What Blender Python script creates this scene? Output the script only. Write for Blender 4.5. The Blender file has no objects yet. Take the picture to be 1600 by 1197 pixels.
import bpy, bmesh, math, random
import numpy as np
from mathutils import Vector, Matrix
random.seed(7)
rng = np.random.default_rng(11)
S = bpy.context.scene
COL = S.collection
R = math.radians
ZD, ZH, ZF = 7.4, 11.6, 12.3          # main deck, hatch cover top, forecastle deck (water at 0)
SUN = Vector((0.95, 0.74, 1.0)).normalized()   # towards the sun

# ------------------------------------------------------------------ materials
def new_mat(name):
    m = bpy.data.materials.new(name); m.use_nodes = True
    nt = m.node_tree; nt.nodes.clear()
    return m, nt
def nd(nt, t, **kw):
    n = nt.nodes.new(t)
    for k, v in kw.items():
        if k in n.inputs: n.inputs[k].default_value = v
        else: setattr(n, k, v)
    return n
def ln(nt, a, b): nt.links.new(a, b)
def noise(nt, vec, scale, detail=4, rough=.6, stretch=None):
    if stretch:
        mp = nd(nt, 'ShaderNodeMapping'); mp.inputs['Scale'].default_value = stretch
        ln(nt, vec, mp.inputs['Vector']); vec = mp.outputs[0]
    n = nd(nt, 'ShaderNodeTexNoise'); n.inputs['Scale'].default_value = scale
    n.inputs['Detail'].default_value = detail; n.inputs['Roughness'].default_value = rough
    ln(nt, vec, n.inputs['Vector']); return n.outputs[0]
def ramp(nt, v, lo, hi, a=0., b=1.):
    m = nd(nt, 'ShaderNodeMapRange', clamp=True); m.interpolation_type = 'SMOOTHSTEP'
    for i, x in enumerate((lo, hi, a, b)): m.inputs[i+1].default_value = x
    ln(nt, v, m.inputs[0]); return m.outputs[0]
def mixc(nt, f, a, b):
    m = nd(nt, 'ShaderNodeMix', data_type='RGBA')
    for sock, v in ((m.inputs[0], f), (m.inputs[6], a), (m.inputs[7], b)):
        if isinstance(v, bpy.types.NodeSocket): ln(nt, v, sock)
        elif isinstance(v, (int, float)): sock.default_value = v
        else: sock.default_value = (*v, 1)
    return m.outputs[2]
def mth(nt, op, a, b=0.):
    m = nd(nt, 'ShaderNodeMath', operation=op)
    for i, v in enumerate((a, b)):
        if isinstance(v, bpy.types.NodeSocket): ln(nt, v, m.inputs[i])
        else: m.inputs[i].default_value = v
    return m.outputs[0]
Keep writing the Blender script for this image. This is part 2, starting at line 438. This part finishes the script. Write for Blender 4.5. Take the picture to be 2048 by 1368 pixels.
* * * * * * * * *
What is the number of lines that hold the string "script"? Reply with that number alone.

◆ RESULT
2